The human world is, thus, dying on the vine, or umbilical cord. So when a pregnant African woman turns up, she’s much in demand by forces ranging from relatively good to downright evil. The biggest news story, which opens the film, is of the youngest person on Earth dying, at eighteen, and with him, all hope. The chaos that already prevails on the streets is intensified. Xenophobia yet again becomes magnified, such that refugees are hoarded in cages, in plain view. (It’s more honest than a hidden-from-public-view detention centre, I s’pose.)

The circumstances of the young woman’s impregnation aren’t explained, which leaves a gaping hole in the script and affords all manner of rampant speculation, including the possibility of the God squad construing an impending virgin birth. And Clive Owen’s transformation from mild-mannered bureaucrat, Theo Faron, back to his supposed radical guerilla self entirely lacks believability. In fact, it’s laughable, especially when we see him reborn, virtually overnight, as a hard all-round action man, but with a heart of pure gold. This is where an otherwise complex and well-developed character starts to unravel and fall apart at the seams. Similarly, the cliched ‘can’t live with him/her, can’t live without him/her’ relationship between Owen and his ex-wife, Julian, played by the endlessly-versatile and always compelling Julianne Moore is tedious. Happily, the tedium is relieved by her brutal, premature death, a scene so convincingly staged it stands as one of the most horrifically affecting slayings I’ve ever seen on-screen.
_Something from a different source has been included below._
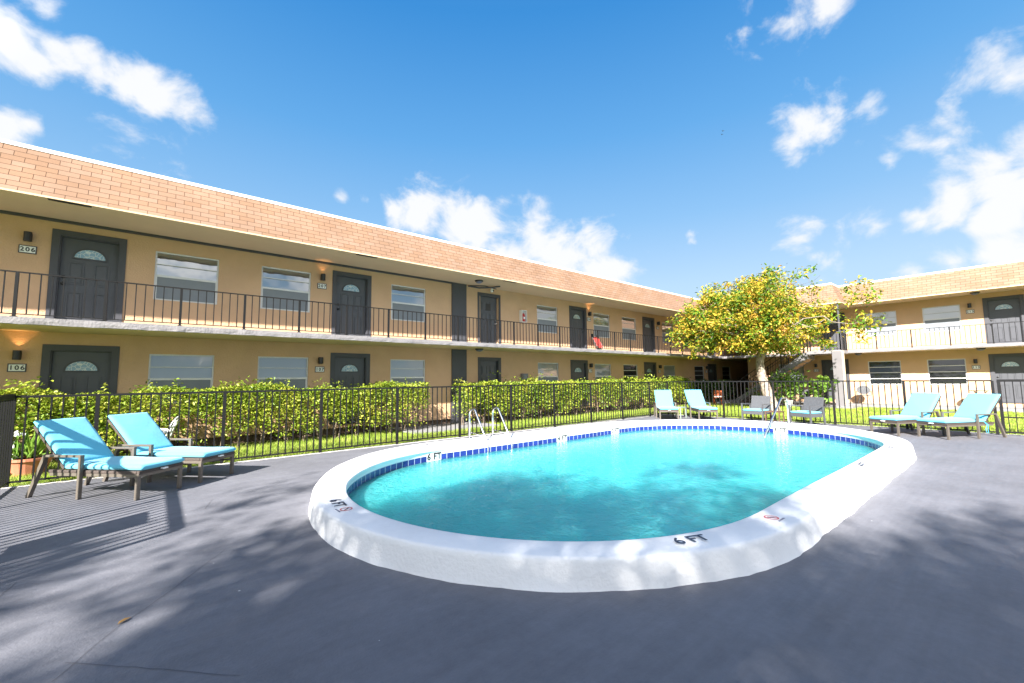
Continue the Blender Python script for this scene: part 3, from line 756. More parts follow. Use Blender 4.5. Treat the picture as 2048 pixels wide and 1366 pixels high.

While the ageless Michael Caine pus in a good turn as ageing crackpot pothead hippie Jasper (whose relationship with his turned-vegetable wife raises the spectre of euthanasia, to complicate things further), it’s probably Claire-Hope Ashitey, as Kee, who steals most of the scenes; she rivals Moore for sheer screen presence.

Cuaron has conceived something wonderful in this adaptation of P. D. James novel, but has made too many side trips down well-worn roads, seemingly trying to make what might otherwise have been a truly great  and enduring classic into all things to all people. A crowd-pleaser it is, but it’s sold out on itself. So much promise squandered. That said, Children of Men is still a viscerally uncompromising film, more than worth seeing, as I said, for gritty, realist cinematography, tight editing and glimpses of that grand promise.

Underground Cinema enriches and vivifies the cinematic experience, turning it into something participatory and theatrical.